Write out the material below again, unchanged.

━━━━

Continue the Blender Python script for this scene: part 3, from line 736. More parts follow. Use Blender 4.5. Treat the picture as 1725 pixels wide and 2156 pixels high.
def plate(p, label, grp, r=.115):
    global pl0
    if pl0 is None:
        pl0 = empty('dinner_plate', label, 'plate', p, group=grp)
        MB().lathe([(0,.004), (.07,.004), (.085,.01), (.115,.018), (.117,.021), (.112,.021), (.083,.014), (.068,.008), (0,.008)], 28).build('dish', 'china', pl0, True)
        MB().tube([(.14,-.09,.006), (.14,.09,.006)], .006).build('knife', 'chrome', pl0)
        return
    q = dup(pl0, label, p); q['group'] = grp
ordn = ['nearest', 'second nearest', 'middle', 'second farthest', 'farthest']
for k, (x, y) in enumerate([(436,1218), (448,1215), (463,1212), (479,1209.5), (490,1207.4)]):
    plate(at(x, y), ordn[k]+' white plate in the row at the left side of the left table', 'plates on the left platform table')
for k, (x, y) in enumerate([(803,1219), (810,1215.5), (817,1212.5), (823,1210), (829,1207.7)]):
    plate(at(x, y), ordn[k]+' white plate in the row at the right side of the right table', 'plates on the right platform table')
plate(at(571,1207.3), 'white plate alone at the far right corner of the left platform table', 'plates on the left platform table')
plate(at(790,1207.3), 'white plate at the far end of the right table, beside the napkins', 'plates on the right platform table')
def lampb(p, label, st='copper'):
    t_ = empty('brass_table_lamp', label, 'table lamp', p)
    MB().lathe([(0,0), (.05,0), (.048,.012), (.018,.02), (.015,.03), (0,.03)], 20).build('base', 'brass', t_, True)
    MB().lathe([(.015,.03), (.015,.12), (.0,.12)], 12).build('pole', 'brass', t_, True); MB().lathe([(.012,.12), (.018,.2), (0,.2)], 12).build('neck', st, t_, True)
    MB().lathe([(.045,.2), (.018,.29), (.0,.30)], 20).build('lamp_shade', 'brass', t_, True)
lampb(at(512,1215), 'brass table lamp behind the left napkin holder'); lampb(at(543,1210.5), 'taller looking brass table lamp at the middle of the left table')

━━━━

◆ **COMPLETED EXERCISE**
Continue the Blender Python script for this scene: part 3, from line 736. More parts follow. Use Blender 4.5. Treat the picture as 1725 pixels wide and 2156 pixels high.
def plate(p, label, grp, r=.115):
    global pl0
    if pl0 is None:
        pl0 = empty('dinner_plate', label, 'plate', p, group=grp)
        MB().lathe([(0,.004), (.07,.004), (.085,.01), (.115,.018), (.117,.021), (.112,.021), (.083,.014), (.068,.008), (0,.008)], 28).build('dish', 'china', pl0, True)
        MB().tube([(.14,-.09,.006), (.14,.09,.006)], .006).build('knife', 'chrome', pl0)
        return
    q = dup(pl0, label, p); q['group'] = grp
ordn = ['nearest', 'second nearest', 'middle', 'second farthest', 'farthest']
for k, (x, y) in enumerate([(436,1218), (448,1215), (463,1212), (479,1209.5), (490,1207.4)]):
    plate(at(x, y), ordn[k]+' white plate in the row at the left side of the left table', 'plates on the left platform table')
for k, (x, y) in enumerate([(803,1219), (810,1215.5), (817,1212.5), (823,1210), (829,1207.7)]):
    plate(at(x, y), ordn[k]+' white plate in the row at the right side of the right table', 'plates on the right platform table')
plate(at(571,1207.3), 'white plate alone at the far right corner of the left platform table', 'plates on the left platform table')
plate(at(790,1207.3), 'white plate at the far end of the right table, beside the napkins', 'plates on the right platform table')
def lampb(p, label, st='copper'):
    t_ = empty('brass_table_lamp', label, 'table lamp', p)
    MB().lathe([(0,0), (.05,0), (.048,.012), (.018,.02), (.015,.03), (0,.03)], 20).build('base', 'brass', t_, True)
    MB().lathe([(.015,.03), (.015,.12), (.0,.12)], 12).build('pole', 'brass', t_, True); MB().lathe([(.012,.12), (.018,.2), (0,.2)], 12).build('neck', st, t_, True)
    MB().lathe([(.045,.2), (.018,.29), (.0,.30)], 20).build('lamp_shade', 'brass', t_, True)
lampb(at(512,1215), 'brass table lamp behind the left napkin holder'); lampb(at(543,1210.5), 'taller looking brass table lamp at the middle of the left table')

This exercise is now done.